Porsha O’s incredible portrayal of righteous anger.

“If and when rage becomes a dam to creative thought and action, then it must be softened or changed,” says Clarissa Pinkola Estes wisely.

Anger is an emotion that is innate in human beings, it comes out when we feel wronged, or see someone else being wronged, it has roots in injustice. Being unable to channel anger in a conscious and healthy way can be detrimental and lead to violence. We don’t honour anger because we don’t know its true name, its true colour. So, it’s time to get to know her and recognise her fire.

There are a few types of anger that I have experienced and observed and I hope you can relate too. Ancestral anger is an anger that comes from a collective trauma that goes back generations. The abuse witnessed by the people in my family, both women and men, has been carried down to me. This is an anger that is instinctual and comes from the injustices seen by myself and my ancestors, big and small.

Collective anger stems from systemic issues like white supremacy and sexism. It usually is an anger that is born from an event that reinforces a systemic injustice we all know about but tend to suppress. I can use the example of Harvey Weinstein's abuses that went public and sparked mass protests all over the US. Or the murder of Sarah Everard as she walked home at night, which sparked huge protests as well as incredible movements like DonnexStrada where women accompany each other home safely on Instagram lives.

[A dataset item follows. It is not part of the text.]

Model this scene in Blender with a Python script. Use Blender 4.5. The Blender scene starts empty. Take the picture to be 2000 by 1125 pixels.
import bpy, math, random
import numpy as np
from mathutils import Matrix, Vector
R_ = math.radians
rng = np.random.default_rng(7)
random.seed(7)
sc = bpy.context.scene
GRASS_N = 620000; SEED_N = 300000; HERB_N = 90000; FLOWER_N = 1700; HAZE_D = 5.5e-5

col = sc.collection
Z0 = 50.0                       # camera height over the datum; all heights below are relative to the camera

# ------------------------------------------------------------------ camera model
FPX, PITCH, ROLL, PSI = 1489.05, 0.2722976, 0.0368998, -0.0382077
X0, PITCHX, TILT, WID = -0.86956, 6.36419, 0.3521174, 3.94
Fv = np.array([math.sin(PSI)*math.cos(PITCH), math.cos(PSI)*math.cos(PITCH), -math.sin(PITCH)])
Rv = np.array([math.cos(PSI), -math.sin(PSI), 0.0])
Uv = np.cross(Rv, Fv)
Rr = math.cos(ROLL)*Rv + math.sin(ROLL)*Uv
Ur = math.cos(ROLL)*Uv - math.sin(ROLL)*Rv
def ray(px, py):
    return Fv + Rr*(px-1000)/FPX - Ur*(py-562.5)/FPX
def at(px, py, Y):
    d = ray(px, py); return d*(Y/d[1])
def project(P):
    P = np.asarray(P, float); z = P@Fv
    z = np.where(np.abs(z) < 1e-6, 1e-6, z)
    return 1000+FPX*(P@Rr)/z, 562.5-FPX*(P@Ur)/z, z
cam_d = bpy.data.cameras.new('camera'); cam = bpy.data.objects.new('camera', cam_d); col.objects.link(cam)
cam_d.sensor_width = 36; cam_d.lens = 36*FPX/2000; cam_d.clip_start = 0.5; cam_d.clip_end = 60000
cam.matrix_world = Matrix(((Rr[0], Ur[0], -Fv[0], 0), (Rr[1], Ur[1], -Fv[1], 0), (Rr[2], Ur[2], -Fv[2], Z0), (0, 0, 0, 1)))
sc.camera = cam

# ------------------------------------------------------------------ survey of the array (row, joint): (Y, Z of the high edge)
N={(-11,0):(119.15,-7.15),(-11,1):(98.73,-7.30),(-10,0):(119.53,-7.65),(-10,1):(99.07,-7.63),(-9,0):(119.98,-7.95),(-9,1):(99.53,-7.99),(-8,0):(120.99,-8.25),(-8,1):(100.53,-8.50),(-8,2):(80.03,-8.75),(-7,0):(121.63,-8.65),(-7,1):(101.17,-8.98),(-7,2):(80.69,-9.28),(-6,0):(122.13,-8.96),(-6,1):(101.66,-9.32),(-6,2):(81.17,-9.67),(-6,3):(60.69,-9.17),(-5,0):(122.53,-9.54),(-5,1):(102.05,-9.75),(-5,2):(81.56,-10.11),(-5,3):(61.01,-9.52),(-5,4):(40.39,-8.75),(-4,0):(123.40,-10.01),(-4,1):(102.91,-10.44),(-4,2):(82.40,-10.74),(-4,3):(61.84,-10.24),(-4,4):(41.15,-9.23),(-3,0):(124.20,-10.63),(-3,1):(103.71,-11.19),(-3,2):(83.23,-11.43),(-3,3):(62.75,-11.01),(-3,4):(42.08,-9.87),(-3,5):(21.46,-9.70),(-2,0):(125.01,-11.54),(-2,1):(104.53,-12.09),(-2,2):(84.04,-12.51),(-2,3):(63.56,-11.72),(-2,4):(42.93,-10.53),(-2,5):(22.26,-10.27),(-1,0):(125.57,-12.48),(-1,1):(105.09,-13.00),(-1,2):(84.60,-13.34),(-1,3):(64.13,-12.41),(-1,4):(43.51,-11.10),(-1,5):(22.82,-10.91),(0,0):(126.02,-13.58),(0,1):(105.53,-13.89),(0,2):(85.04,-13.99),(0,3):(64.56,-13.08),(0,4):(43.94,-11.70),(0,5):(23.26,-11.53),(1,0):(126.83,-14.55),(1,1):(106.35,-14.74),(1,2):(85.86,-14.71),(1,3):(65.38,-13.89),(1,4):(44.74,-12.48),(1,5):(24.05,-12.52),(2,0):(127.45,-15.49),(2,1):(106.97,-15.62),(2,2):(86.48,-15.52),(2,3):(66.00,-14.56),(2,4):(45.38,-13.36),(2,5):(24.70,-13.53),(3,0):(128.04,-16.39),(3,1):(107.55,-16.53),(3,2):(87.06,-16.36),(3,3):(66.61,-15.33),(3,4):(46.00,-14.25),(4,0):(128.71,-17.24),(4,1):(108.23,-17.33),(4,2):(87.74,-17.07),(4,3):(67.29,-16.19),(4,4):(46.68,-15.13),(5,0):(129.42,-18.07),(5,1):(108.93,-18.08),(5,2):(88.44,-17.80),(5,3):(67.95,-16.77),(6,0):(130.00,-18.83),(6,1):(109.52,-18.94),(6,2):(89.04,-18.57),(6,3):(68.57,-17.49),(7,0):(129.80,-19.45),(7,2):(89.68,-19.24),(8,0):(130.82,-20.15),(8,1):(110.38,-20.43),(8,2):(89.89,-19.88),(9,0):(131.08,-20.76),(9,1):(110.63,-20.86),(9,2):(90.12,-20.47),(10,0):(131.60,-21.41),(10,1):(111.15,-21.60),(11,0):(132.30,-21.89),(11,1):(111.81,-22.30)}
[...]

This anger transforms into hope and is a driving force that brings people together. There is no way people would ever make the effort of taking the streets if they didn’t at least hope that things would change. This anger is a revolutionary tool, a silent rebellion. There is a lot of trauma and anger in political movements, mainly because many people who join collective movements have been victims of systemic issues. This anger is not to be ignored, it is to be constantly acknowledged and worked with. Something I say to men who come to me complaining about being scared to talk to feminists because they feel attacked is to simply ask them to recognize and accept that this anger exists.

There is no way people would ever make the effort of taking the streets if they didn’t at least hope that things would change.

To quote Clarissa Pinkola Estes again, “we have spoken about women’s rage often deriving from the situation in her family of origin, from the surrounding culture, and sometimes from adult trauma. But regardless of the source of the rage, something has to happen to recognize it, bless it, contain it and lease it”.

While incredible work has been written about reclaiming women’s rage, I believe the reclaim needs to be a collective. Everyone must do their part.

In fact, I will attempt to replace the word woman with a human in one of Pinkola’s reflections (my changes in italics). “In their instinctual psyche, a human has the power, when provoked, to be angry in a mindful way- and that is powerful. Anger is one of their innate ways to begin to reach out to create and preserve the balances that they hold dear, all they truly love. It is both our right and in certain circumstances, a moral duty”.

This emotion that roots its flowers in the soil of injustice can bloom into a life force. It is time that we reclaim this emotion in a healthy way, and that rage ceases to be the elephant in every room.